As for residency - equally we have the words. "Cónaím I ..." - "I live in...". "Tá cónaí orm i ..." "I live in ..."

I think the concept or word Susan is referring to for "I am staying in Virginia Beach" would probably be "Lonnaím I Trá Bhirginia". Lonnaím means "I am placed" or "situated". "I live in Virginia Beach" would be "Cónaím i Virginia Beach".

Irish is a beautiful language, much more poetically expressive than English, an it does not need ethereal fantasies to make it so. It is a very practical language, used for living, and is totally adaptable to the way of life of the speaker. I must confess I prefer to speak irish than English when I have anything complex or expressive to say.

Comment by Claire Fullerton on November 30, 2015 at 9:14am

I had it explained to me once, by an Irish speaker, that the Irish language has more connections in it than does English. In English, we would say, "It's a nice day," but in Irish, it would be, "It's a nice day that's in it," which is all encompassing, in a manner of speaking. This particular Irish speaker told me that the Irish language offers, and I quote, "A better way of being human." I've never forgotten that line.
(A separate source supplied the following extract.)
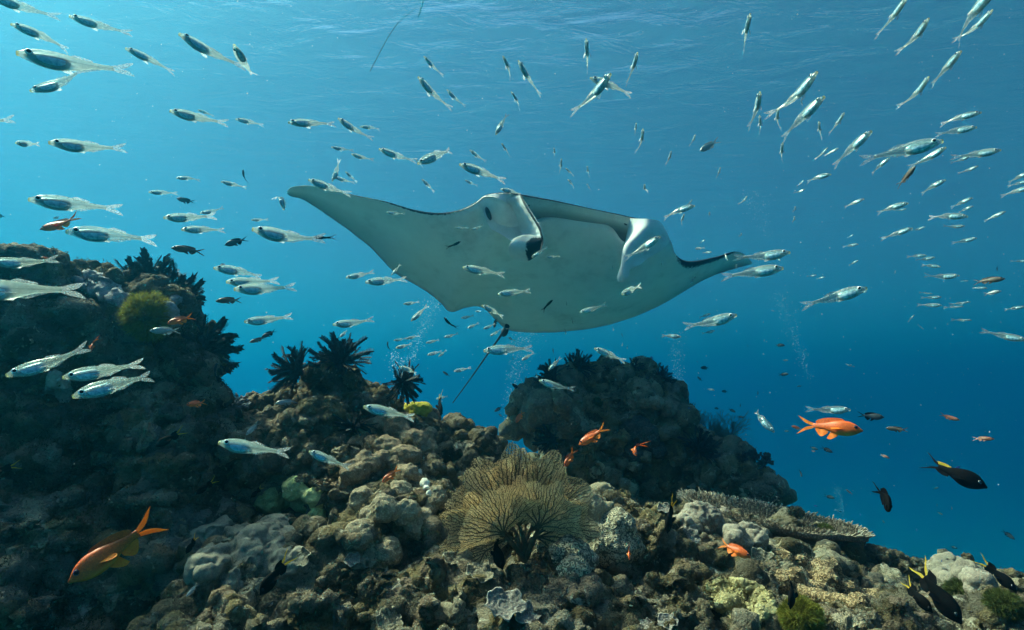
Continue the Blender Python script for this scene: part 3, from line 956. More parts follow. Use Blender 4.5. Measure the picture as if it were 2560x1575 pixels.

Comment by michael dunne on November 30, 2015 at 10:25am

The ubiquitous holy pictures of "Our Lady" and the "Sacred Heart" are absent as are the pictures of any of our Irish Patriots like Parnell or Pearse. Nor am I convinced of the inclusion of a Blunderbus type gun over the fireplace. The bookstop gun dogs on the mantelpiece were an ornament popularly associated with the Irish soldiers in World War One. Majority of the Irish Volunteers sided with Redmond at this time and supported the noble concept of "The Fight for small Nations" blindsighted by this propaganda in their failure to see Ireland was equally small and abused. It took the sacrifice of the men of 1916 for public opinion to cop on to this and of course the threat of conscription. Initially when conscription was introduced it did not apply to married men so the British records indicated a huge spike in marriages. They were fooled too.

I like to see the sweeping brush in these photos of the Irish family hearth as it was the symbol of power in our homes. As the Mace would be symbolic of colonial authority the sweeping brush was the symbol of Bean an Tí here. Anyone be it the son or husband that stepped out of line would have to be light on their feet or else could  depend on getting a clout across the back.